4月に就任し、男子日本代表を史上初のU16アジア選手権の決勝へ導く
現地7月2日から始まるU17ワールドカップにバスケ男子日本代表が出場する。この大会に日本が出場するのは、八村塁を擁した2014年以来となる。この快挙の立役者となったのが4月にアンダーカテゴリー男子日本代表のヘッドコーチに就任したスペイン出身のアレハンドロ・マルチネスだ。長らくアンダー世代を指導し、U17スペイン代表のヘッドコーチとして2012年、16年と2大会連続U17ワールドカップで4位と実績十分の指導者は、コロナ禍による延期から先日行われたばかりのU16アジア選手権で日本代表を史上初の決勝に導いた。
「選手をはじめチームスタッフ、JBAの皆さんの協力の下、男子代表としては初めて決勝戦まで行って銀メダルを獲得できたことは、非常に喜ばしい結果だと思っています」
アジア選手権をこう総括したマルチネスだが、同時に63-94と完敗だった決勝のオーストラリア戦では「サイズもウイングスパンもある身体が大きいチームを相手に26分間は戦えましたが、残りの時間は最後まで自分たちのプレーを遂行することができませんでした」と反省点を語っている。
いよいよ日本時間の本日夜からスタートする本大会だが、出場国はオーストラリアと同等のサイズを持つチームばかりだ。「もちろん厳しい大会になることは承知しています。世界中のトップ16チームが集まり、すべての相手が我々よりも大きい。200cm級が普通に4、5人いたり、206cmや210cmを超える選手たちも抱えるチームが多いと思います」と指揮官は、大きなサイズの不利に直面することは間違いないと語る。

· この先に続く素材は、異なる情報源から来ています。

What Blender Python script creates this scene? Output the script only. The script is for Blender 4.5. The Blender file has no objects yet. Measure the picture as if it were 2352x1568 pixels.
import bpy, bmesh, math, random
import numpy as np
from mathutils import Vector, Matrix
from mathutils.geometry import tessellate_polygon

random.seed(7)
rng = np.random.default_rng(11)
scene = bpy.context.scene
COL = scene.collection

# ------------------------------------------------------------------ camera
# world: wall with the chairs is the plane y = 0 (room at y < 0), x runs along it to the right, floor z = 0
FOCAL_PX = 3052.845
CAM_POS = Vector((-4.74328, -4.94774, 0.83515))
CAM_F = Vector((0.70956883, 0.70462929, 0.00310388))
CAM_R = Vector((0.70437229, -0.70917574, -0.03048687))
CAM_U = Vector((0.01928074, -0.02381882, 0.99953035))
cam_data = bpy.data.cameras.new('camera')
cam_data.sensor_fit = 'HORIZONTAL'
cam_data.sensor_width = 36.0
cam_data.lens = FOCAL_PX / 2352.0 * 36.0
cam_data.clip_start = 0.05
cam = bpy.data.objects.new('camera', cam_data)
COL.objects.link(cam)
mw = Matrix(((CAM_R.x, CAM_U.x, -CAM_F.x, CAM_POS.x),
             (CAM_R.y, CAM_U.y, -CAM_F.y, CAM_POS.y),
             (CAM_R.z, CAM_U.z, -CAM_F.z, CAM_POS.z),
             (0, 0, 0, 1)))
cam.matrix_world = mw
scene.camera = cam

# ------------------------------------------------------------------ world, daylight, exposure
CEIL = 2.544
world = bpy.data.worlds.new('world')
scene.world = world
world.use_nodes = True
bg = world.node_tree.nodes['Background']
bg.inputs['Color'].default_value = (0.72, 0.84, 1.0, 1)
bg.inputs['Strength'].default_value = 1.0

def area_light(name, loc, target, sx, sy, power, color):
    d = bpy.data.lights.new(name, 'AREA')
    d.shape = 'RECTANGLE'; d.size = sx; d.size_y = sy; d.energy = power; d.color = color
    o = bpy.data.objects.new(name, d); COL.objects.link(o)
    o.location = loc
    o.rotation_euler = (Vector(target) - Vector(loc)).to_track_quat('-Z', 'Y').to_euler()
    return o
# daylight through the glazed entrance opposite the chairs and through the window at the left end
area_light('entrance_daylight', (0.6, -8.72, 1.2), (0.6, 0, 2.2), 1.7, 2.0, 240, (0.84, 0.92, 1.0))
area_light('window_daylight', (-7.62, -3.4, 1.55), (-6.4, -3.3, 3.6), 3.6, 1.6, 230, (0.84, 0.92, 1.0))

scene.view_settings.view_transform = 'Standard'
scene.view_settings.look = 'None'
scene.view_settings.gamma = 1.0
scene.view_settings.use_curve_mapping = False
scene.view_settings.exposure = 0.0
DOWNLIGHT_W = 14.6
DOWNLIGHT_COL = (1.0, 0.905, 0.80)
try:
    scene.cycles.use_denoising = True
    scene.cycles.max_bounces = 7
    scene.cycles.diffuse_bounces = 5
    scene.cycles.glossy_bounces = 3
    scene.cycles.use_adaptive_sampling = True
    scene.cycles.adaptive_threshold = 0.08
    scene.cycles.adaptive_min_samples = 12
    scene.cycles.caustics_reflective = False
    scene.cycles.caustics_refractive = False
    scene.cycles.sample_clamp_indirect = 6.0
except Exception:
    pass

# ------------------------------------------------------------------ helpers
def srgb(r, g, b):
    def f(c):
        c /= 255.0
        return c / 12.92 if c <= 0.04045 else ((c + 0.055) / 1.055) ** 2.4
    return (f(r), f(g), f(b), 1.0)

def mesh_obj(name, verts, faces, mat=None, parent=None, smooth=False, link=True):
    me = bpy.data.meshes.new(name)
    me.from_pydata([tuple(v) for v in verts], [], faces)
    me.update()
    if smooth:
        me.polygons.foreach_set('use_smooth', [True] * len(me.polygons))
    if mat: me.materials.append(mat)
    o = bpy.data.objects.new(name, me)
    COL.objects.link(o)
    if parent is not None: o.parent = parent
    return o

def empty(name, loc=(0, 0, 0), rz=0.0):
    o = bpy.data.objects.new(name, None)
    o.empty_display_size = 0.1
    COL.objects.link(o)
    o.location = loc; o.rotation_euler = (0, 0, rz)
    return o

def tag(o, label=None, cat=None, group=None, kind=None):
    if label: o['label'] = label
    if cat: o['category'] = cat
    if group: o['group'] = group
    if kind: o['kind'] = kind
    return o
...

ただ、その中でもここまで日本が積み上げてきたスタイルを根本的に変えることはない。「大きく方向性や戦い方を変える予定はありません。というのも変えられるだけの準備期間がないです。これまでやってきたことを少しずつレベルアップさせる。それでなんとかワールドカップで戦えるようにすることが今の我々にできることです」
「今回の経験から得た学びは選手がプロのキャリアに到達した時、大きな助けに」
日本はグループリーグでドミニカ、スペイン、リトアニアと同じ組となる。欧州の2カ国は優勝候補であり「初戦のドミニカ戦にすべて集中しています」と極めて現実的な理由から語る。「スペイン、リトアニアはおそらく一層レベルが高いチームかなと思います。両国は常にワールドカップでも準決勝レベルまで上がってくるチームです。我々にとって、ドミニカ共和国との試合が一つのチャンスになってくる。それを生かしていきたいので、今は初戦にフォーカスしています」
少しでも勝ち星を挙げることを目指す指揮官だが、一方でユースチームとして世代最高峰の大会であっても時に勝利以上に大切にすべきことがあることを肝に銘じている。「選手たちは、今後の日本バスケットボールを担っていく世代です。高い国際レベルの大会であるワールドカップを通して、彼らがどういった経験をできるのか。大会が終わった時に何か新しいものを得ていることは非常に大事な一つの面だと思います」
「もちろん試合に勝てれば素晴らしいと思いますが、選手たちが失敗から学んでいくことも非常に大事です。勝ってもあまり多くを学ばないことはあり、逆に負けた試合から多くを学べることもあります。そういった側面は私のバスケットのモットーとしてあるので大切にしたいです。今回の国際経験から得た学びは選手たちがプロのキャリアに到達した時、大きな助けになってくれるはずだと思います」
できるだけ上の順位で終えることは大切な目標であるが、アジア選手権の得点王である川島悠翔を筆頭にしたダイヤの原石たちが今後の糧となる経験を少しでも多く積んでほしい。育成世代で確固たる実績を残しているマルチネスなら、それを成し遂げてくれるだろう。